Dr. Heke teaches courses at universities all over the world, based on what he calls Attua Matua. Attua means Māori environmental knowledge and Mattua means connection to the environment.
Heke says Indigenous people need to walk backwards to the future to regain their ancestral knowledge and use it.
“We've stopped because we've been trying to pursue a model that's not ours, which is to be self-centered and try and get everything for yourself,” he said, “and the planet can't sustain that. We can't do that. it's not how we used to survive.”
Heke says it’s time that Indigenous people to relearn this knowledge and then share it with the world.
“In some locations,” he said, “there’s 80,000 years worth of information that we've never shared.”
Heke has taken part in cultural exchanges with the Blackfeet Tribe through Montana State University, where the Center for American Indian and Rural Health Equity (CAIRHE) is based.

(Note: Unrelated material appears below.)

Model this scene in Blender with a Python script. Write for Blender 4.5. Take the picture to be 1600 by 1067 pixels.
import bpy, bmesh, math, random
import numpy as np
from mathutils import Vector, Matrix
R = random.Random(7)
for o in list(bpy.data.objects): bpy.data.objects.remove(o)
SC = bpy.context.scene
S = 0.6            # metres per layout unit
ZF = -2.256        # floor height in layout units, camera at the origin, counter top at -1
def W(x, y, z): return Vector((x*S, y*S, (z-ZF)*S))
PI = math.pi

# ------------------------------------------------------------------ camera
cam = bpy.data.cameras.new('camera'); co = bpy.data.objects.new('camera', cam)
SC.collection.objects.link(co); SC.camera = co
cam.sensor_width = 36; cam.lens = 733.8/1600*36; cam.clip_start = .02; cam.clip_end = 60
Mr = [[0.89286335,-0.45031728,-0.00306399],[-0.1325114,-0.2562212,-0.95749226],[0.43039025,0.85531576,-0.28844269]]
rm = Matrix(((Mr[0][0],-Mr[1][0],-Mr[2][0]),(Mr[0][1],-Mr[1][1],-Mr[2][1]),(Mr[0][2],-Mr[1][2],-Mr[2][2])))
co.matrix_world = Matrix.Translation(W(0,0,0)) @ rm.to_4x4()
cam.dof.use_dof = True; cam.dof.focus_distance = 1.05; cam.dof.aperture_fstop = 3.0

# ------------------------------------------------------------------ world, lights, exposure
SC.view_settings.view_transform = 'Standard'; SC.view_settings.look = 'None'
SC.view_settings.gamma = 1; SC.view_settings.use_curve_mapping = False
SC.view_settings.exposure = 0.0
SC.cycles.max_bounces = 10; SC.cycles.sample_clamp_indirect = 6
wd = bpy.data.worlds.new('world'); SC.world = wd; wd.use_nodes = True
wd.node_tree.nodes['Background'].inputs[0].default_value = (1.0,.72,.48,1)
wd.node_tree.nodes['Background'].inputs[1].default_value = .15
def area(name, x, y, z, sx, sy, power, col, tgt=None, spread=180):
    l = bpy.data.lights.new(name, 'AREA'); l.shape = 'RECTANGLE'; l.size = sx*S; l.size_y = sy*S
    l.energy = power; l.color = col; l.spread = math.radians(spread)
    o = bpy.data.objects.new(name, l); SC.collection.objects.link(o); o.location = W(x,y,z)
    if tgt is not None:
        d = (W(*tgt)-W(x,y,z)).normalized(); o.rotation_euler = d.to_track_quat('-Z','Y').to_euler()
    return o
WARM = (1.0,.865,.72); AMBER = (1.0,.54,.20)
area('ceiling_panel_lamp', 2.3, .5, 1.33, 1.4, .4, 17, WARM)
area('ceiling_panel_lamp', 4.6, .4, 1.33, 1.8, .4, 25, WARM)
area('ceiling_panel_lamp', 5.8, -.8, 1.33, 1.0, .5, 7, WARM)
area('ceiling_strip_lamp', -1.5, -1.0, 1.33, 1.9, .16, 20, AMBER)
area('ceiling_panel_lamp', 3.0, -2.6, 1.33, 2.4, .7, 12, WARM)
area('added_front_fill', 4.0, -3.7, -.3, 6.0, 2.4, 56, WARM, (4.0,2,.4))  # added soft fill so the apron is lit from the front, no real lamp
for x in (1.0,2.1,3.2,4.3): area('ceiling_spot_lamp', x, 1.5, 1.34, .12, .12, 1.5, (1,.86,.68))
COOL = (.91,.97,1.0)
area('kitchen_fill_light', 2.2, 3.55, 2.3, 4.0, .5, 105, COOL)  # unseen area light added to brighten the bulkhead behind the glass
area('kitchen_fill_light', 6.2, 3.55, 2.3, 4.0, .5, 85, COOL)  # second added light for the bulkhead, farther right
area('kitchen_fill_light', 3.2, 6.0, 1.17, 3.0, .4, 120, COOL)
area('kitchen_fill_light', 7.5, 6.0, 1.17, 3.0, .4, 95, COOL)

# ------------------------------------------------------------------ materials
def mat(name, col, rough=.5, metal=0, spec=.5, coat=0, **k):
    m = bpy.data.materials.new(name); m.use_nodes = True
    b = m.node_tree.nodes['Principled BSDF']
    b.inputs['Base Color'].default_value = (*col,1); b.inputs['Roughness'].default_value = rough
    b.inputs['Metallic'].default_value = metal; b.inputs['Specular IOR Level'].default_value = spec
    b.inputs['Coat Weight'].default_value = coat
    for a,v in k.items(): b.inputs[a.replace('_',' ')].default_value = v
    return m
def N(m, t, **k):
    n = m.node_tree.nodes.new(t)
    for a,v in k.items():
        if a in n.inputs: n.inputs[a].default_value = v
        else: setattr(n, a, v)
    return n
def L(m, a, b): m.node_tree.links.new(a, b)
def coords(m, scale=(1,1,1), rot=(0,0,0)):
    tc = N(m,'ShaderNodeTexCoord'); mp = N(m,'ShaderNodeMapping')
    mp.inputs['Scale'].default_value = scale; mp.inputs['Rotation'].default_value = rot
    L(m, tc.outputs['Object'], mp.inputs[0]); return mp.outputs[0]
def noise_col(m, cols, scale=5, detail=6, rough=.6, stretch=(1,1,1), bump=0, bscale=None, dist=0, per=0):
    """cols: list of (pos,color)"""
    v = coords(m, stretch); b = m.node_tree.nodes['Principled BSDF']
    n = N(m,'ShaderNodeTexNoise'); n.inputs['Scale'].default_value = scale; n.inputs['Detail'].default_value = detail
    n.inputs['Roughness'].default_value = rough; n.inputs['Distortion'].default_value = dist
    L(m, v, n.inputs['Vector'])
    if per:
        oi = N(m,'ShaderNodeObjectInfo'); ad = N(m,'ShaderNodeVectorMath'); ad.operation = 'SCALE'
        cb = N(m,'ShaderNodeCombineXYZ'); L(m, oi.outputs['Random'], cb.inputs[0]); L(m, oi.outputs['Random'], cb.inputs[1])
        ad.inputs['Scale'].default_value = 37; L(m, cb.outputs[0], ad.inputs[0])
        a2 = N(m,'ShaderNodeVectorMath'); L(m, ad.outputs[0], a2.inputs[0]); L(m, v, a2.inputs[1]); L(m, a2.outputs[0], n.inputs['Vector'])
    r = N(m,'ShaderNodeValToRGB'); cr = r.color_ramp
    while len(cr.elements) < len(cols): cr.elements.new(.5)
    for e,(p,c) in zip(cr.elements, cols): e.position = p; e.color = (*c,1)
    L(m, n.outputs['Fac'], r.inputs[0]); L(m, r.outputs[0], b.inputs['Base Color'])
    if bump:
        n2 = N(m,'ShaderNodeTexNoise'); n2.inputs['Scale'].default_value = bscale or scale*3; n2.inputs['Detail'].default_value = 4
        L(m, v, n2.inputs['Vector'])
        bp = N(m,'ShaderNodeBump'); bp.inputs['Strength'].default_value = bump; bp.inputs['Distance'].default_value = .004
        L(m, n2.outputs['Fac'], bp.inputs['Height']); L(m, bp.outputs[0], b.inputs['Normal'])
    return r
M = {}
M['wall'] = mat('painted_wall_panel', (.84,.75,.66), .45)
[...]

CAIRE will hold its second Climate Change, Indigenous Knowledge and Human Health Summit next June, hosted by the Blackfeet reservation. The first summit was held last March in Rotorua, New Zealand, or Aotearoa in the Māori language. The gathering will focus on Indigenous ways of knowing, thinking and being – and looks at how to engage with the natural world as relatives and not only for its resources. Most of the summit will be held outdoors at Glacier National Park, to learn from the land and waters of the Blackfeet Nation. Organizers say the summit is by invitation only.